Listing =>
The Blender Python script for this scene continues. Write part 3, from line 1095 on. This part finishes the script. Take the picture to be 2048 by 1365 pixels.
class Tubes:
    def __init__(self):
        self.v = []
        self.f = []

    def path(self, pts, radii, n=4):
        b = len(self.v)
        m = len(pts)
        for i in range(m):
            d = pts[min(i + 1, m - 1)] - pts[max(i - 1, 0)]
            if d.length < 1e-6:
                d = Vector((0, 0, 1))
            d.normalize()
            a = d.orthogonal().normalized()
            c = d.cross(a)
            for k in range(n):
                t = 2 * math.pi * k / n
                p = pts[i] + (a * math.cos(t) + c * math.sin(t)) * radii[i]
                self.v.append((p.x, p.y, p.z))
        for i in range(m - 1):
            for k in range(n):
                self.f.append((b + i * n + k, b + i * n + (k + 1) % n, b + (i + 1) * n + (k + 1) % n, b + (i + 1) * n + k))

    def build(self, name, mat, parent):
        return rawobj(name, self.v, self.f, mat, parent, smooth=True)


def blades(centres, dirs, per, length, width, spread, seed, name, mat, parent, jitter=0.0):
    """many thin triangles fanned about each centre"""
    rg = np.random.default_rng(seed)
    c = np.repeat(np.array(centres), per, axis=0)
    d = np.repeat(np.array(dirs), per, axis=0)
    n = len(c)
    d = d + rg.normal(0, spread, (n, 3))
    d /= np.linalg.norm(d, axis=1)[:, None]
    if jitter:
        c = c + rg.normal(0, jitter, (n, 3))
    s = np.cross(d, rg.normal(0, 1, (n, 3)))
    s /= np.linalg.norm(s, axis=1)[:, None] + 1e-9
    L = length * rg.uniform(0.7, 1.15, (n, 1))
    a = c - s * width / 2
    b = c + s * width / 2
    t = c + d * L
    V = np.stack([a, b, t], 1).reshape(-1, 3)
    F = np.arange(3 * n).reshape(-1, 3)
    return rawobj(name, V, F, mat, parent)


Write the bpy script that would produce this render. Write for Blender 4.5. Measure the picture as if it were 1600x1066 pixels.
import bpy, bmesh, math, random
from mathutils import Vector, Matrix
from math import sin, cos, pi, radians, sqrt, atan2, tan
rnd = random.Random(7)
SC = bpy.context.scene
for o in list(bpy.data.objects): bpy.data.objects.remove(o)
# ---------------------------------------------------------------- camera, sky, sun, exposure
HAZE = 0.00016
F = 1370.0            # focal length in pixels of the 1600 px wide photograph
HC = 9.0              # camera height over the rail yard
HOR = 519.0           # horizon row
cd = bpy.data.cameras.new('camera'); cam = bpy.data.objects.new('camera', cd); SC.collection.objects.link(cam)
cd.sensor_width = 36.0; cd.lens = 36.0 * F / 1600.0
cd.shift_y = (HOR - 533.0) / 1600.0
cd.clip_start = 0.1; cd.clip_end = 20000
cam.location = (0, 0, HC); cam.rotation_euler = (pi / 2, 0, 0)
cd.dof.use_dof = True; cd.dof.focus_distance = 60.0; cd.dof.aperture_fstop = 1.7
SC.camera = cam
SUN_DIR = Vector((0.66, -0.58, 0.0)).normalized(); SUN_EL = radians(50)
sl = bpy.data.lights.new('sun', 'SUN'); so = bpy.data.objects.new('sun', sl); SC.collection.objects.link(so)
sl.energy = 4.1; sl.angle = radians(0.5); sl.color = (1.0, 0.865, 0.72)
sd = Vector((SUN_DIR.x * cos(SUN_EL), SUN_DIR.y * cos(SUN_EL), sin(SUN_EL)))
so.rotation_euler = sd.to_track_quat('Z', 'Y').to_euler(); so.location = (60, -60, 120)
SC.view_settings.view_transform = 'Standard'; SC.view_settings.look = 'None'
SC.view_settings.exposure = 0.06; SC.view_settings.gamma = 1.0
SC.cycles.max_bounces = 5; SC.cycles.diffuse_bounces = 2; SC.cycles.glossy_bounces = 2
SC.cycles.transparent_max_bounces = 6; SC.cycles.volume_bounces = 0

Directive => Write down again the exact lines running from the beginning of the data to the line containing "self.f = []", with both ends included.

Problem solution =>
The Blender Python script for this scene continues. Write part 3, from line 1095 on. This part finishes the script. Take the picture to be 2048 by 1365 pixels.
class Tubes:
    def __init__(self):
        self.v = []
        self.f = []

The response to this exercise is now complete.